Entries with scene source code:
----------

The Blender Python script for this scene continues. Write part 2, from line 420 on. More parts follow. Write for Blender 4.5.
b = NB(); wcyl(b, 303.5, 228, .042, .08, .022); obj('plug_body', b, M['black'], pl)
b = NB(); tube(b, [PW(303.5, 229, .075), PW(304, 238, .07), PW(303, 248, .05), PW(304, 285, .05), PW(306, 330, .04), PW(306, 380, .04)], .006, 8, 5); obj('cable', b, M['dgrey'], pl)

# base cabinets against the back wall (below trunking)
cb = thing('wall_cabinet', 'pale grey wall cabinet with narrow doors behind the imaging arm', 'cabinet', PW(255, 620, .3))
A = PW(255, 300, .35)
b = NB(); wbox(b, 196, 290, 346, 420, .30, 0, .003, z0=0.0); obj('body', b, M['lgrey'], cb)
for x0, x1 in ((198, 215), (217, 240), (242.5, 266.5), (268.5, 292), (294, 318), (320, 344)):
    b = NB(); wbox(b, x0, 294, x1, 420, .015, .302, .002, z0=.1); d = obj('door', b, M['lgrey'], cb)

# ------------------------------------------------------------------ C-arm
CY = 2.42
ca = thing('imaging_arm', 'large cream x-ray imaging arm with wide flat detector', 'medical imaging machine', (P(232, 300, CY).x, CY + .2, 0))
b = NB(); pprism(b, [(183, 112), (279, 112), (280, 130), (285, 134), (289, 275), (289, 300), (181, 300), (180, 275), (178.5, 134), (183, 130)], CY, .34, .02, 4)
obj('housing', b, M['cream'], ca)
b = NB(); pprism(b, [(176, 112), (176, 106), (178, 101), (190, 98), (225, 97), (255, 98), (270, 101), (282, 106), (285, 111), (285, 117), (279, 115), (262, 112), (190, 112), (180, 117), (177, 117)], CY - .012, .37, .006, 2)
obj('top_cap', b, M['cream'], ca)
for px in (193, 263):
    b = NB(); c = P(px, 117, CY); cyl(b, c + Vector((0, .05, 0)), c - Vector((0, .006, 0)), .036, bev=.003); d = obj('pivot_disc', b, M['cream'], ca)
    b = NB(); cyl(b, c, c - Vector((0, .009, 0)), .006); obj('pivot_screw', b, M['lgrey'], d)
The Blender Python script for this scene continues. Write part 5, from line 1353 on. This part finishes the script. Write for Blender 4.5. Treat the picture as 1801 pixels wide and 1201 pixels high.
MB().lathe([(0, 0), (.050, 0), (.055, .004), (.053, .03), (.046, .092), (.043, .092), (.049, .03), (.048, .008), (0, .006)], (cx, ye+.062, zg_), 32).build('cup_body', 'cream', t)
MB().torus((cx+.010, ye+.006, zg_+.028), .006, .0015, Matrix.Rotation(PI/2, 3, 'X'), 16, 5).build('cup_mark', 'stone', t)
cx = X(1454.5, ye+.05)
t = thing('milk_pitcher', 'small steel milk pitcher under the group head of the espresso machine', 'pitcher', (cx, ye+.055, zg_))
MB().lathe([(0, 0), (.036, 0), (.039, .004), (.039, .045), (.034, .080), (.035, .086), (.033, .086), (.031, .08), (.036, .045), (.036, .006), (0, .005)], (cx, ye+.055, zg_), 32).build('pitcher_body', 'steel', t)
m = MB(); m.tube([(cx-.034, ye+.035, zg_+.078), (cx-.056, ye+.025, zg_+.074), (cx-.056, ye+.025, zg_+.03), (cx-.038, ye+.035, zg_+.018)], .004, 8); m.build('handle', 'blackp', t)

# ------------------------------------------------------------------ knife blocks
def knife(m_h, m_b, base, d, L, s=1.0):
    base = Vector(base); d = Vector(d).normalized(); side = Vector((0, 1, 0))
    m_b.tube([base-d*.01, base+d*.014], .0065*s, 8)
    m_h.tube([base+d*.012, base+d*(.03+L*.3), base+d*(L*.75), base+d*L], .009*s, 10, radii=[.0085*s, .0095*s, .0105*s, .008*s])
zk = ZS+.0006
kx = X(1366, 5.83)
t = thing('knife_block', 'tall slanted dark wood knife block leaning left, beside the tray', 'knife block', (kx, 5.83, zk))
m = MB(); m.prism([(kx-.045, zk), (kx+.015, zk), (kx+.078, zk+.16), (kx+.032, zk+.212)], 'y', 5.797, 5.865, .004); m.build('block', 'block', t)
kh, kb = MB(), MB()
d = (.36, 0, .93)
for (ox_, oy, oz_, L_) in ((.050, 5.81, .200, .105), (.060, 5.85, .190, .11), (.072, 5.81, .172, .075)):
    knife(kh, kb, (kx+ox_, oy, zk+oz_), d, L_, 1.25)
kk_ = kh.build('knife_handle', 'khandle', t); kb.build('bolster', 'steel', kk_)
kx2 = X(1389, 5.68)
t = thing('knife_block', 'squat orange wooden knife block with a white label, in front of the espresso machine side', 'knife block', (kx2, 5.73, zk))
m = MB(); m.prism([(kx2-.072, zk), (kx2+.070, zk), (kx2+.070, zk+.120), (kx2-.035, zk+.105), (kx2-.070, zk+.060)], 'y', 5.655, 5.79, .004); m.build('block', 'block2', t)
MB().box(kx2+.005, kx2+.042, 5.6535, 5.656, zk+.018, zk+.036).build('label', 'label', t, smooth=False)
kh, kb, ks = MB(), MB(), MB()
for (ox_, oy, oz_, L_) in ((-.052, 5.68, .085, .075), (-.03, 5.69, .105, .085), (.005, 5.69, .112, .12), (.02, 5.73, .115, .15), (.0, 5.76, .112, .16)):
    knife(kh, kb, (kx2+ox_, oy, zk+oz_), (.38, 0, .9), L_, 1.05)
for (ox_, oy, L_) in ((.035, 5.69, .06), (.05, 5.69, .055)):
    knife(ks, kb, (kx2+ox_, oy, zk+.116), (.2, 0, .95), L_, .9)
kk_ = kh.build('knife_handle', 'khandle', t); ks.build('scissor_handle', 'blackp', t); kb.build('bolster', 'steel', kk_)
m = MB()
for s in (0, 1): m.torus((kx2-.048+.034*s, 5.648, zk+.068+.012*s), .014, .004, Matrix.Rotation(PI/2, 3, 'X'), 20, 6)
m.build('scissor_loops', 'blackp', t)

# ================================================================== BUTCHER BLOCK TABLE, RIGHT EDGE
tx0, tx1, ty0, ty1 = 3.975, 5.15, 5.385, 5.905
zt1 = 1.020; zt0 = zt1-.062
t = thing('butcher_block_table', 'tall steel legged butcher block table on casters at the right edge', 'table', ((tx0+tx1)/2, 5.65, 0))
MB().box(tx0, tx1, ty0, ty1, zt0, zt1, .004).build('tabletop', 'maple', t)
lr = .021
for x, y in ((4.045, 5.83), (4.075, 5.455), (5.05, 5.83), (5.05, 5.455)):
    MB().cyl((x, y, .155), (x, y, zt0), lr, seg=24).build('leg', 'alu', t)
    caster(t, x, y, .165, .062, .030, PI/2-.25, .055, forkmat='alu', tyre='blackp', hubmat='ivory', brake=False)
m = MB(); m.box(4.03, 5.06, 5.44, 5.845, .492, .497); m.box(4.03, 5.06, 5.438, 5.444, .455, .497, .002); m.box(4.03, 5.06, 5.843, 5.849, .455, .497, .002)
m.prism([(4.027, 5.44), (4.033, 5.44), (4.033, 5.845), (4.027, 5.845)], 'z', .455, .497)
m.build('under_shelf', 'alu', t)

----------

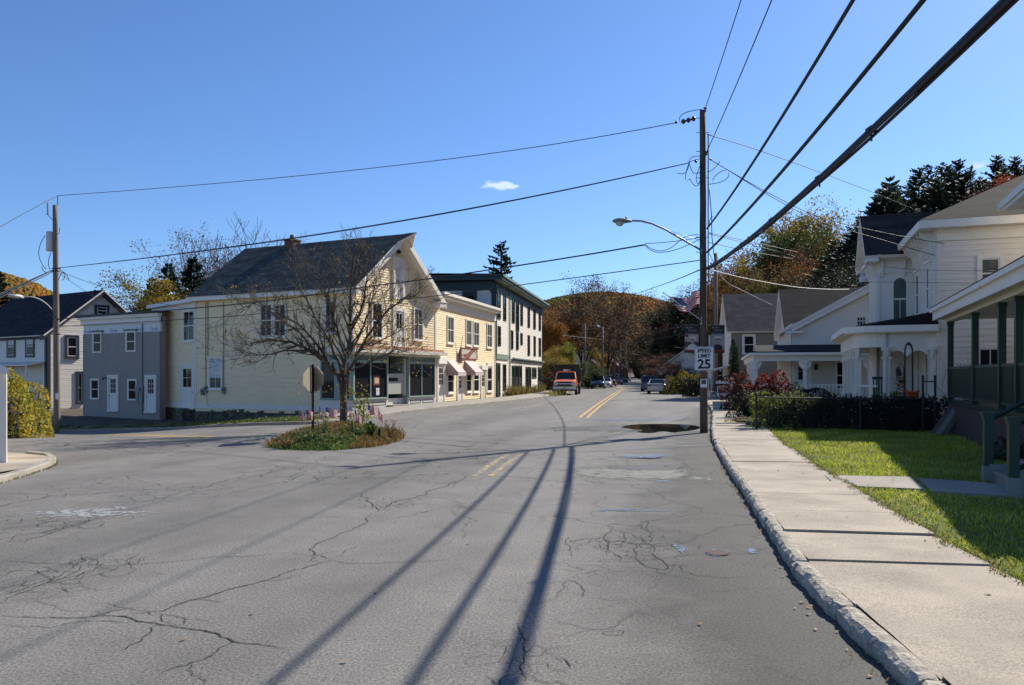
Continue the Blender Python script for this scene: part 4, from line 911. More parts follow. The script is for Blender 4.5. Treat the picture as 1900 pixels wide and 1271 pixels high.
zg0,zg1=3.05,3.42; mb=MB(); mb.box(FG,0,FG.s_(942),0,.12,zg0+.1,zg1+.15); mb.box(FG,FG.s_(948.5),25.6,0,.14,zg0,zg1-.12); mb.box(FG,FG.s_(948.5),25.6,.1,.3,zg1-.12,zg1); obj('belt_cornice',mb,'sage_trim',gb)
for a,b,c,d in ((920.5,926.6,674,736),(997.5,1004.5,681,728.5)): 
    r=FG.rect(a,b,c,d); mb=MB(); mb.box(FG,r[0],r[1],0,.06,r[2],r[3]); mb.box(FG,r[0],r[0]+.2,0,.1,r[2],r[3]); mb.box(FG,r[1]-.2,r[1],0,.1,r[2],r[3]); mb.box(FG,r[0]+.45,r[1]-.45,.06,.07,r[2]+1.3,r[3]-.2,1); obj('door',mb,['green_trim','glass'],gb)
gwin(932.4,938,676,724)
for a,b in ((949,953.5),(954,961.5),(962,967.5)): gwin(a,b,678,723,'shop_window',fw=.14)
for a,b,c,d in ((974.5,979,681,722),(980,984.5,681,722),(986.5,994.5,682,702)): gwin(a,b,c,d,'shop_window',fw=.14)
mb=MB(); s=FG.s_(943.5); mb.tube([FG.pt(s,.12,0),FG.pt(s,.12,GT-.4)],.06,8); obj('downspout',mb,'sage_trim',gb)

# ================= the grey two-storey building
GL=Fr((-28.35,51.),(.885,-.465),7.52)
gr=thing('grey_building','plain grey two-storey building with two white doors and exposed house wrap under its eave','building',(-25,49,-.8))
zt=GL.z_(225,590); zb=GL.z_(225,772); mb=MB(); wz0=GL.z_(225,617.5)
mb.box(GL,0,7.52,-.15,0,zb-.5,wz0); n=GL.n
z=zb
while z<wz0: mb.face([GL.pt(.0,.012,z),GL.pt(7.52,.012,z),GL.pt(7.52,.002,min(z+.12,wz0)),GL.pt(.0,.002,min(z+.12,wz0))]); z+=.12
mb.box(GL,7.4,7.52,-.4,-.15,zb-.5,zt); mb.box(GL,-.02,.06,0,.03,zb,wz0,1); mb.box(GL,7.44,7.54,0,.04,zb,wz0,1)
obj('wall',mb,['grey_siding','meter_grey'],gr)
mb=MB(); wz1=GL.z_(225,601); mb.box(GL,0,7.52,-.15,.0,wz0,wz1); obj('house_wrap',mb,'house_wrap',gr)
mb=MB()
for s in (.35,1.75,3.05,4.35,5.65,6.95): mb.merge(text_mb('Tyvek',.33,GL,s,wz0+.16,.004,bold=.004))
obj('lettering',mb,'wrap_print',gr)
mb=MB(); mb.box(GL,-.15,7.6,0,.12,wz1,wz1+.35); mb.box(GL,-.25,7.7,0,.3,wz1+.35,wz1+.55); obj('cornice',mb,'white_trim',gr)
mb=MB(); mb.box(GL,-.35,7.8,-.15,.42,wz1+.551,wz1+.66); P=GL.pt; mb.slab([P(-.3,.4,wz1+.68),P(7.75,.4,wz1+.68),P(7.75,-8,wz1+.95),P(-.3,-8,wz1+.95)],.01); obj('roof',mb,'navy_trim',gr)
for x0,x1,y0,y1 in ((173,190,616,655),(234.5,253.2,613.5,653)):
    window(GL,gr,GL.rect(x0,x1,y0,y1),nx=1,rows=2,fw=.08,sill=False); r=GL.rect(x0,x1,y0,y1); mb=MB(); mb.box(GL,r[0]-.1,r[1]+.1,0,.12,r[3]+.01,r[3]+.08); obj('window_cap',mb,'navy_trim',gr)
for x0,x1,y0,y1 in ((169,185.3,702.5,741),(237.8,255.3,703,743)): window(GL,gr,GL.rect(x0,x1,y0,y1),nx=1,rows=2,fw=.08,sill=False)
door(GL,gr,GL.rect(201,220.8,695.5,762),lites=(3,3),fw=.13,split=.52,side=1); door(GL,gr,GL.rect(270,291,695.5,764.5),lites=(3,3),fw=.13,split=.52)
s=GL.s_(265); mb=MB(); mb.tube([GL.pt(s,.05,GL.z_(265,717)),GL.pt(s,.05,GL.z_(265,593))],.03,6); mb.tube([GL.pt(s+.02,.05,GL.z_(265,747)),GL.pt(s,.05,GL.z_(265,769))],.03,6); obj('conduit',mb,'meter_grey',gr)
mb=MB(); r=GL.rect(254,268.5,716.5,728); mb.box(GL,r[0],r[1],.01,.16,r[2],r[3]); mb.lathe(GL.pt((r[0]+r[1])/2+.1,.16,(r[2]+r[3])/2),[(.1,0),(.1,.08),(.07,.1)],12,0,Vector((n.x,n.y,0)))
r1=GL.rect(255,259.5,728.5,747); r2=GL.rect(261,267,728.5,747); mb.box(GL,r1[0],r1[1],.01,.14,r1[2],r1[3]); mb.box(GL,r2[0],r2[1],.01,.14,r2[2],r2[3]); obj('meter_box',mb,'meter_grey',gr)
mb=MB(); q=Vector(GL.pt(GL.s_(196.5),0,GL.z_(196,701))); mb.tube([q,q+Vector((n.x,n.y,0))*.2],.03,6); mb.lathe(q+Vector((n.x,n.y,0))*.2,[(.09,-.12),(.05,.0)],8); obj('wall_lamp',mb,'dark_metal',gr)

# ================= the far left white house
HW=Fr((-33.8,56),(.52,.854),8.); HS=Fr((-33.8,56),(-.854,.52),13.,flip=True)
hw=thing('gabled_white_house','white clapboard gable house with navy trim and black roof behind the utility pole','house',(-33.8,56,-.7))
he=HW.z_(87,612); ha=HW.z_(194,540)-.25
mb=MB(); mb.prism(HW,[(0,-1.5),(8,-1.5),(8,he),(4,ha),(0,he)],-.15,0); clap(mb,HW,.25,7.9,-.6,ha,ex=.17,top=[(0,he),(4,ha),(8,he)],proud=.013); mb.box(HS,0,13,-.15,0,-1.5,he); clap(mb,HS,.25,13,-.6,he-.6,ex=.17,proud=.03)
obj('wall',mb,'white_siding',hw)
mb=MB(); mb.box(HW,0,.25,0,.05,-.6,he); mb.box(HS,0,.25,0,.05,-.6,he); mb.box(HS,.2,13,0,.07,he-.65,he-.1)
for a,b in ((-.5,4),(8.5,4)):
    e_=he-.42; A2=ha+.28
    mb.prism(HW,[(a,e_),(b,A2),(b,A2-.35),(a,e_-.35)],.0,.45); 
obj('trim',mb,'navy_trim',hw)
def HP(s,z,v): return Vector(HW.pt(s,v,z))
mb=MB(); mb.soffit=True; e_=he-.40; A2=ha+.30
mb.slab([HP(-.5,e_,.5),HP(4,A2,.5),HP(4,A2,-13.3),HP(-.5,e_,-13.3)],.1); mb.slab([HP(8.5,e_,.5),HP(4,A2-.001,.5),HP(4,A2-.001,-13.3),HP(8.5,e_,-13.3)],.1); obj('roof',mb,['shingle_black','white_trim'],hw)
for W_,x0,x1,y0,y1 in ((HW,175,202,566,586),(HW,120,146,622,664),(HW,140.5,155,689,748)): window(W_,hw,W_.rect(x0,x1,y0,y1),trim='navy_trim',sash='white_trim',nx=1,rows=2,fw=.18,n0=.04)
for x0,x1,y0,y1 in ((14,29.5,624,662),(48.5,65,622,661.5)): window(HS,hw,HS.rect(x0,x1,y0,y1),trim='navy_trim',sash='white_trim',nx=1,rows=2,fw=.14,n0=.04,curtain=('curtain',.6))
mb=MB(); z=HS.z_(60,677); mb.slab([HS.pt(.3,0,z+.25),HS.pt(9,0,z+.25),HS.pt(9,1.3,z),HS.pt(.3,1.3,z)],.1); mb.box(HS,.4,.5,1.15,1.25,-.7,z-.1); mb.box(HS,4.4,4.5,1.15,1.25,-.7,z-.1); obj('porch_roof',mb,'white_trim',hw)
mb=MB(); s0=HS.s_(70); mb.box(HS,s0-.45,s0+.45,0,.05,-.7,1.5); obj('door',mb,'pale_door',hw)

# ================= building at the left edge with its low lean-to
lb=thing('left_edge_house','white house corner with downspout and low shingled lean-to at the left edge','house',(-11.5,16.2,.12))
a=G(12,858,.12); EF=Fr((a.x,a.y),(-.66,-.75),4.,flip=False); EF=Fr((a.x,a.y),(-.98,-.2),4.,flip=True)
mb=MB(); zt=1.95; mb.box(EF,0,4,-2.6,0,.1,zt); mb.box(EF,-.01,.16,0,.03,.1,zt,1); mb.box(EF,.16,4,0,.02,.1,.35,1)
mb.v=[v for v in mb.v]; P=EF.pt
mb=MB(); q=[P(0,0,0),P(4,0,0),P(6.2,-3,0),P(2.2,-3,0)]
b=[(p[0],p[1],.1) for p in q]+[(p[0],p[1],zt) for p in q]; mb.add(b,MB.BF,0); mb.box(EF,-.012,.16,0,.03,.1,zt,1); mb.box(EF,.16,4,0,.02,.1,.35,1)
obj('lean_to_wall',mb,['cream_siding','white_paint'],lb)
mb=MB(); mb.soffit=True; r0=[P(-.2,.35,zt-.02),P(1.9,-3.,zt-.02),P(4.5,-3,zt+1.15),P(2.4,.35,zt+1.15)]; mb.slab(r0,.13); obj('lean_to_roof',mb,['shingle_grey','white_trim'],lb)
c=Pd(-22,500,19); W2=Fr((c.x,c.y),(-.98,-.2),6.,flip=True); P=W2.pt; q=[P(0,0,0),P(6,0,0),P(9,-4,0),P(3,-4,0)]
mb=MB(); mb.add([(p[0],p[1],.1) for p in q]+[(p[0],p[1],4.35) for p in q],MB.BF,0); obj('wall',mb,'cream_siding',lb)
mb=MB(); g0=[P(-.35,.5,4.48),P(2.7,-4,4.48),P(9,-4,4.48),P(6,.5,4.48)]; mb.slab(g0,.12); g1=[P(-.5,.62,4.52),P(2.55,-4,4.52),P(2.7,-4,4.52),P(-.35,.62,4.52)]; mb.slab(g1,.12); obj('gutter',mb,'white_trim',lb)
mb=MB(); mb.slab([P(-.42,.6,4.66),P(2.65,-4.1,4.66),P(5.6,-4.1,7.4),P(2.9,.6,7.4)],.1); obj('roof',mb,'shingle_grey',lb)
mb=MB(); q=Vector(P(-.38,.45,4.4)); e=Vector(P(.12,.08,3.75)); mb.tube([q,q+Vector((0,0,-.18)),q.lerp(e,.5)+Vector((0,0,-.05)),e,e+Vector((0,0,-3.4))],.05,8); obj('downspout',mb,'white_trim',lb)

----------

WHAT IS BEING ASKED:
Above are the records. Print exactly, and only, the lines from the line with "follow. Write for Blender 4.5." to the line with "b, M['dgrey'], pl)", both inclusive.

TASK RESPONSE:
The Blender Python script for this scene continues. Write part 2, from line 420 on. More parts follow. Write for Blender 4.5.
b = NB(); wcyl(b, 303.5, 228, .042, .08, .022); obj('plug_body', b, M['black'], pl)
b = NB(); tube(b, [PW(303.5, 229, .075), PW(304, 238, .07), PW(303, 248, .05), PW(304, 285, .05), PW(306, 330, .04), PW(306, 380, .04)], .006, 8, 5); obj('cable', b, M['dgrey'], pl)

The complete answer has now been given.